Профессор не всегда сам приходил к Софье Васильевне — она раз, а то и два в неделю приходила на урок к Вейерштрассу. Ковалевскую ждали в этом доме, сестры профессора привязались к молодой иностранке и всячески выказывали свою симпатию. После окончания урока ее приглашали пить чай в старомодную гостиную, и беседа за столом надолго затягивалась. Визит Софьи Васильевны превращался в праздник для Вейерштрасса и его домашних, а она чувствовала себя не такой одинокой и никому не нужной.
Меньше всего она могла предполагать, что строгий профессор, к которому она шла с замиранием сердца, станет для нее таким верным другом. А когда однажды Ковалевская рассказала профессору о своем фиктивном браке и о возникших сложных отношениях с мужем, Вейерштрасс был потрясен жертвой, которую принесла его ученица. Ему, как никому другому, была понятна и близка такая самоотверженность — он сам в молодости отказался от личной жизни во имя науки. Это признание еще больше сблизило старого ученого с Софьей Васильевной, и в его отношении к ней появилась отеческая нежность. Он делал все, чтобы хоть как-то скрасить ее нелегкую жизнь, но чувствовал себя бессильным, ведь никто посторонний не мог изменить что-либо в жизни Софьи Васильевны и ее мужа.
— Не мне же первой начинать разговор, — однажды с горечью вырвалось у Софьи Васильевны, — может быть, я выдумываю несуществующие чувства, а Владимир Онуфриевич меньше всего думает обо мне и его устраивает такая жизнь. Иногда, читая его письма, мне кажется, дорогой профессор, что ему нужна только его наука и бесконечные дела, а обо мне он вспоминает из долга и пишет письма просто так, из вежливости.
Вейерштрасс пытался переубедить Ковалевскую, но она твердо стояла на своем.
— Если я ему нужна, он сам об этом должен сказать, а мне пытаться привлечь его внимание унизительно…
Такие разговоры были тяжелы для Софьи Васильевны, и профессор сам никогда их не начинал. Больше всего он боялся задеть легкоранимую душу ученицы и старался направить ее мысли в другое русло, а это лучше всего удавалось с помощью науки. За рабочим столом Ковалевская чувствовала себя в привычном мире и проводила там почти все время.

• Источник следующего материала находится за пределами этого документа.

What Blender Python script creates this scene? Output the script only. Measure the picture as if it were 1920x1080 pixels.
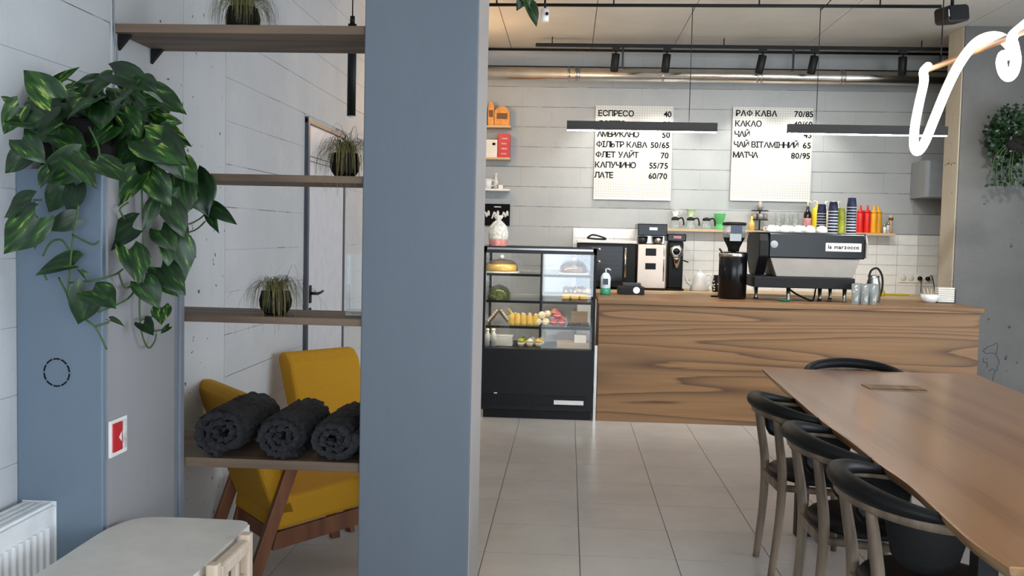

Приехавшая в Берлин Юлия Лермонтова удивилась ее необыкновенной работоспособности, несмотря на то, что сама много занималась химией.
«Ее способность в течение ряда часов предаваться самой усиленной умственной работе, ни разу не вставая из-за своего письменного стола, была поистине изумительна, — вспоминает Лермонтова. — И когда она после того вечером, проведя целый день в такой усиленной работе, отстраняла от себя бумаги и подымалась со стула, она была все еще так сильно погружена в свои мысли, что начинала взад и вперед ходить по комнате быстрыми шагами и наконец просто бегать, громко разговаривать сама с собой, а иногда разражаясь хохотом».
Только за письменным столом Софья Васильевна была счастлива. В творческом упоении она забывала обо всем остальном, и в такие моменты жизнь ей казалась прекрасной.
Ковалевской не хотелось отдыхать, не хотелось тратить время на что-нибудь другое, кроме любимой математики.
«Она ни за что не хотела выходить из дома, ни для того, чтобы гулять, ни для того, чтобы идти в театр, ни для того, чтобы делать необходимые покупки», — отмечает Лермонтова, рассказывая об их совместной жизни в Берлине.